** Work to be completed **
Please quote every line word for word.

** Collected data **
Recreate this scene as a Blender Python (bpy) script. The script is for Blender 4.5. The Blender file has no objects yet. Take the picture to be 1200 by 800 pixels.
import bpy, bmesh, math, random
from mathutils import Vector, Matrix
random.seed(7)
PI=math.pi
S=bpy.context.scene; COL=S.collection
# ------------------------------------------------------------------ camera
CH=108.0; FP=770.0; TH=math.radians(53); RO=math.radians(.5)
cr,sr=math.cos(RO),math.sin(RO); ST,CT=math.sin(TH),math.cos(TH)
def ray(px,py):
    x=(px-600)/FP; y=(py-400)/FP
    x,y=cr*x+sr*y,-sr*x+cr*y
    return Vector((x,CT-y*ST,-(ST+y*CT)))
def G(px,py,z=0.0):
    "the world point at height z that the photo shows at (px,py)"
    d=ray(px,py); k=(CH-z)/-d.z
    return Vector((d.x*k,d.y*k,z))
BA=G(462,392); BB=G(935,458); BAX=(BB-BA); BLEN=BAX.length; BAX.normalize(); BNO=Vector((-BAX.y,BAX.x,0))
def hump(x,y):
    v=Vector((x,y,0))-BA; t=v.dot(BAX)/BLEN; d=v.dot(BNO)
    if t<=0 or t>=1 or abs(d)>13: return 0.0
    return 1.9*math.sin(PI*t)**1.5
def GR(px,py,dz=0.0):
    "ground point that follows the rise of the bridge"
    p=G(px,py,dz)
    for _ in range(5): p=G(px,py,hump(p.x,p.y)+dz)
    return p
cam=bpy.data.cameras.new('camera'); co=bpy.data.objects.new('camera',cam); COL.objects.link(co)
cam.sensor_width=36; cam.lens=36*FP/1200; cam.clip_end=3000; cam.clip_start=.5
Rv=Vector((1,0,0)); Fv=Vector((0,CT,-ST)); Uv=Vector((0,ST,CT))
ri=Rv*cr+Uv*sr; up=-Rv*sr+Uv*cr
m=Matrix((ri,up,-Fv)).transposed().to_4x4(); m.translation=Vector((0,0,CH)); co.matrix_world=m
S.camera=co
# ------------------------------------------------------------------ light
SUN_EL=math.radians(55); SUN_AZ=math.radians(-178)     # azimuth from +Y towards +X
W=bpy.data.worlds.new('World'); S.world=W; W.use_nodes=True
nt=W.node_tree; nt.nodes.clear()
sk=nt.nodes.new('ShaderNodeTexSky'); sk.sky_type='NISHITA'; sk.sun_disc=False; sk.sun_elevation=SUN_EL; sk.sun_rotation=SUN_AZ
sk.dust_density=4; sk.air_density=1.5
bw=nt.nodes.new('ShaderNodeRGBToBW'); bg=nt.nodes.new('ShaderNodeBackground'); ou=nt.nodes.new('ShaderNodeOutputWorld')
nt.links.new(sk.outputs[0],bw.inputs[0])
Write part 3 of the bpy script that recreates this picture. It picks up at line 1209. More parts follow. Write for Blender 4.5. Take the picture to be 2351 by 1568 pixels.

** The reply **
Recreate this scene as a Blender Python (bpy) script. The script is for Blender 4.5. The Blender file has no objects yet. Take the picture to be 1200 by 800 pixels.
import bpy, bmesh, math, random
from mathutils import Vector, Matrix
random.seed(7)
PI=math.pi
S=bpy.context.scene; COL=S.collection
# ------------------------------------------------------------------ camera
CH=108.0; FP=770.0; TH=math.radians(53); RO=math.radians(.5)
cr,sr=math.cos(RO),math.sin(RO); ST,CT=math.sin(TH),math.cos(TH)
def ray(px,py):
    x=(px-600)/FP; y=(py-400)/FP
    x,y=cr*x+sr*y,-sr*x+cr*y
    return Vector((x,CT-y*ST,-(ST+y*CT)))
def G(px,py,z=0.0):
    "the world point at height z that the photo shows at (px,py)"
    d=ray(px,py); k=(CH-z)/-d.z
    return Vector((d.x*k,d.y*k,z))
BA=G(462,392); BB=G(935,458); BAX=(BB-BA); BLEN=BAX.length; BAX.normalize(); BNO=Vector((-BAX.y,BAX.x,0))
def hump(x,y):
    v=Vector((x,y,0))-BA; t=v.dot(BAX)/BLEN; d=v.dot(BNO)
    if t<=0 or t>=1 or abs(d)>13: return 0.0
    return 1.9*math.sin(PI*t)**1.5
def GR(px,py,dz=0.0):
    "ground point that follows the rise of the bridge"
    p=G(px,py,dz)
    for _ in range(5): p=G(px,py,hump(p.x,p.y)+dz)
    return p
cam=bpy.data.cameras.new('camera'); co=bpy.data.objects.new('camera',cam); COL.objects.link(co)
cam.sensor_width=36; cam.lens=36*FP/1200; cam.clip_end=3000; cam.clip_start=.5
Rv=Vector((1,0,0)); Fv=Vector((0,CT,-ST)); Uv=Vector((0,ST,CT))
ri=Rv*cr+Uv*sr; up=-Rv*sr+Uv*cr
m=Matrix((ri,up,-Fv)).transposed().to_4x4(); m.translation=Vector((0,0,CH)); co.matrix_world=m
S.camera=co
# ------------------------------------------------------------------ light
SUN_EL=math.radians(55); SUN_AZ=math.radians(-178)     # azimuth from +Y towards +X
W=bpy.data.worlds.new('World'); S.world=W; W.use_nodes=True
nt=W.node_tree; nt.nodes.clear()
sk=nt.nodes.new('ShaderNodeTexSky'); sk.sky_type='NISHITA'; sk.sun_disc=False; sk.sun_elevation=SUN_EL; sk.sun_rotation=SUN_AZ
sk.dust_density=4; sk.air_density=1.5
bw=nt.nodes.new('ShaderNodeRGBToBW'); bg=nt.nodes.new('ShaderNodeBackground'); ou=nt.nodes.new('ShaderNodeOutputWorld')
nt.links.new(sk.outputs[0],bw.inputs[0])
Write part 3 of the bpy script that recreates this picture. It picks up at line 1209. More parts follow. Write for Blender 4.5. Take the picture to be 2351 by 1568 pixels.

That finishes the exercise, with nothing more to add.